US charges Swiss bank with helping hide $1.2B


U.S. prosecutors filed criminal charges against Switzerland's oldest bank on Thursday, alleging it helped wealthy Americans hide more than $1.2 billion in secret accounts abroad, the latest move in a U.S. crackdown on taxpayer assets hidden overseas.

The charges against Swiss private bank Wegelin & Co., founded in 1741, mark the first time an overseas bank has been indicted by U.S. authorities for helping U.S. taxpayers hide assets offshore.

U.S. authorities said they also seized on Thursday more than $16 million from a so-called correspondent bank account Wegelin has with UBS AG in Stamford, Conn.

"As alleged, Wegelin Bank aided and abetted U.S. taxpayers who were in flagrant violation of the tax code," said Preet Bharara, the U.S. attorney in Manhattan. "And they were undeterred by the crystal-clear warning they got when they learned that UBS was under investigation for the identical practices."

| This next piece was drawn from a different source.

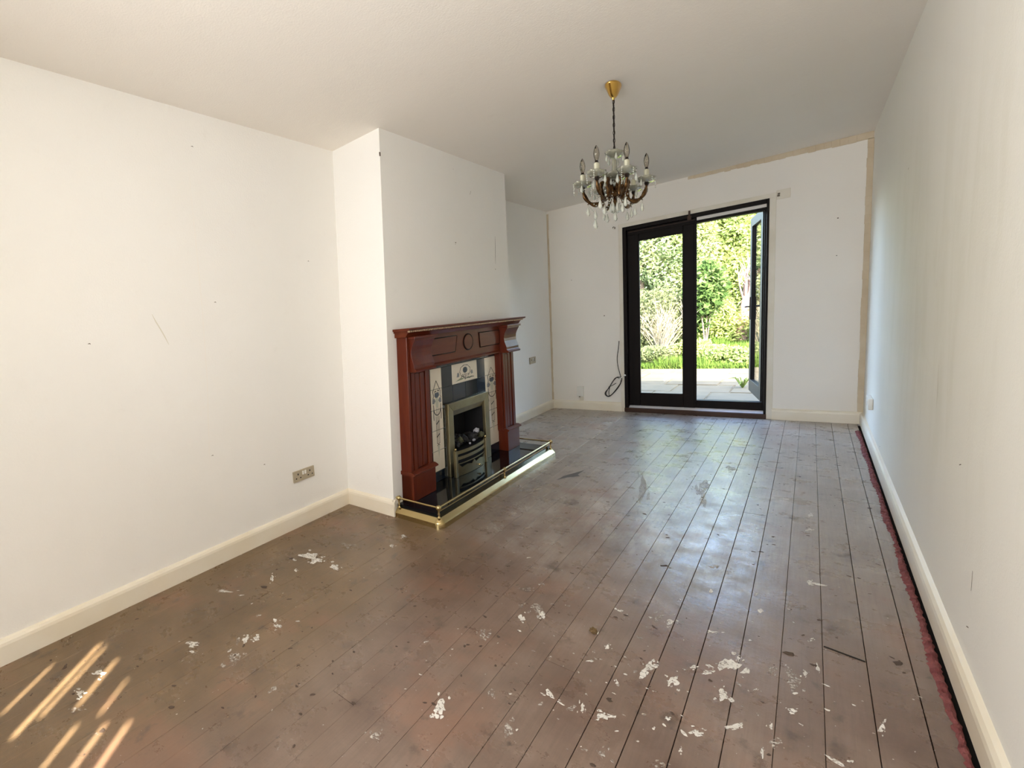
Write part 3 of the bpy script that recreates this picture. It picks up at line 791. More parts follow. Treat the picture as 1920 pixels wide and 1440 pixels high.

Richard Strassberg, a lawyer for Wegelin, declined to comment.

The indictment follows criminal charges last month against three Wegelin bankers who allegedly helped U.S. taxpayers and others hide the existence of Swiss bank accounts from U.S. tax authorities between 2002 and 2011.

Prosecutors alleged in early January that the trio opened and serviced dozens of undeclared accounts in 2008 and in 2009 in an effort to capture business lost by UBS and another Swiss bank after news broke that the U.S. was investigating UBS over undeclared accounts, prosecutors said. UBS and the other bank have since stopped servicing undeclared Swiss accounts.

Wegelin split and sold its non-U.S. operations to retail bank Raiffeisen late last month in a bid to protect its assets from charges it had helped U.S. clients avoid paying taxes.

In 2009, UBS admitted to conspiring to defraud the U.S. government of billions of dollars in taxes by helping wealthy Americans hide taxes. As part of an agreement to avoid criminal charges, the Swiss bank turned over the names of 4,000 U.S. account holders and paid a $780 million fine.